Customers & metering
Bill your customers for what their smiths consume. A customer here is your billable party, never Ingram Cloud's. The platform meters quantities and your cost; what you charge (flat fee, usage, credits, any mix) stays in your own billing stack.
The customer object
# Authorization: tenant-admin token (server-side only)
curl https://api.cloud.ingram.tech/v1/customers \
-H "Authorization: Bearer $IC_TOKEN" \
-H "IC-Api-Version: 2026-05-01" \
-H "Content-Type: application/json" \
-d '{ "name": "Globex Corp",
"external_ids": { "stripe_customer_id": "cus_…" } }'
# → 201 { "id": "cus_…", "smith_count": 0, … }
external_ids is a free-form map: store your Stripe customer id (or any
billing-system key) so pushing usage into your meters is a field lookup.
Assigning smiths
Many smiths roll up to one customer. Assignment lives on the smith:
# Authorization: tenant-admin token (server-side only)
curl -X PATCH https://api.cloud.ingram.tech/v1/smiths/smt_… \
-H "Authorization: Bearer $IC_TOKEN" \
-H "IC-Api-Version: 2026-05-01" \
-H "Content-Type: application/json" \
-d '{ "customer_id": "cus_…" }' # "" clears the assignment
Attribution is stamped onto usage at ingestion and is forward-only:
reassigning a smith changes where future usage lands; history never moves,
so any past invoice stays reproducible forever. Unassigned smiths still bill
cleanly: they appear as synthetic principal:<smith id> groups in
customer-grouped usage until you assign them.
Per-customer rollups
The same usage API, grouped by customer, invoice-shaped:
# Authorization: tenant-admin token (server-side only)
curl "https://api.cloud.ingram.tech/v1/usage?group_by=customer&period=2026-06"
# → groups: [ { "customer": "cus_…", "tokens": …, "cost": …, "run_count": … }, … ]
# meters: [ { "meter": "report_generated", "customer": "cus_…",
# "quantity": 42, "events": 42 } ]
# format=csv for an export your finance team can open
How cost is computed
cost is the sum of each token bucket priced at its own per-model tier:
uncached input and output at the standard rates, cache reads at the
provider's discounted cache rate, and cache writes at the cache-creation
rate where the provider charges one. Prompt caching therefore shows up as a
lower cost than a flat input-rate estimate would: the figure tracks the shape
of your provider bill rather than charging every prompt token at the input rate.

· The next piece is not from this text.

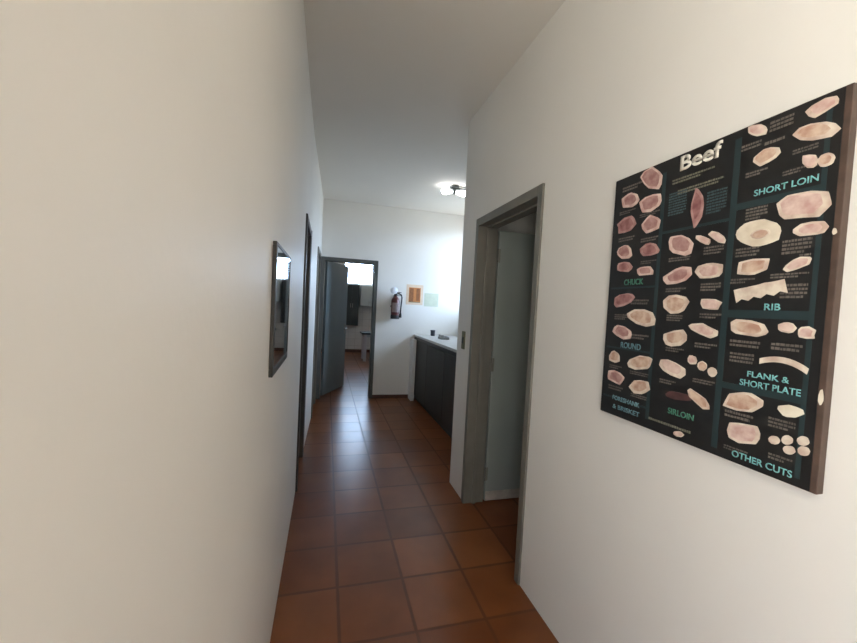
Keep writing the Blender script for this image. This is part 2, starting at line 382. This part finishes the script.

Each model-call's cost is frozen at ingestion using the price in effect then,
so editing the price book never rewrites historical cost. Prices are a built-in
default book, editable per model.
Custom metering events
Token cost is rarely the whole invoice. Record domain-specific billable units ("report generated", "ticket resolved") as metering events:
# Authorization: tenant-admin token (server-side only), or a smith token with usage:write
curl https://api.cloud.ingram.tech/v1/usage/events \
-H "Authorization: Bearer $IC_TOKEN" \
-H "IC-Api-Version: 2026-05-01" \
-H "Content-Type: application/json" \
-d '{ "smith_id": "smt_…", "meter": "report_generated",
"quantity": 1, "idempotency_key": "report-8841" }'
- Meter names: lowercase, namespaced with
._:-(≤100 chars). Quantity must be positive. idempotency_keymakes retries safe: a replay returns the original event. (A body field rather than the usual header, so the ledger itself stores the key you can reconcile against.)- The event inherits the smith's customer assignment at write time.
GET /v1/usage/eventsis the raw, exportable ledger; auditability is the point: any invoice line can be reconciled against these rows.
Feeding your billing stack
Monthly close, the short version:
GET /v1/usage?group_by=customer&period=2026-06: cost + meter quantities per customer.- Map each group to your billing system via
external_ids(e.g.stripe_customer_id). - Push quantities into your meters/invoice lines at your prices.
Per-customer budgets (scope: "customer") can cap a single
customer's spend, useful for free tiers and trials.
In the console
Build → End users lists your end-users one row per person, each expanding to the smiths they run (one per agent) and showing their optional billing account (the billable party). A billing account's own page has the per-account usage rollup, meters, and exports — what you bill others, kept distinct from Observe → Usage & cost, what you pay.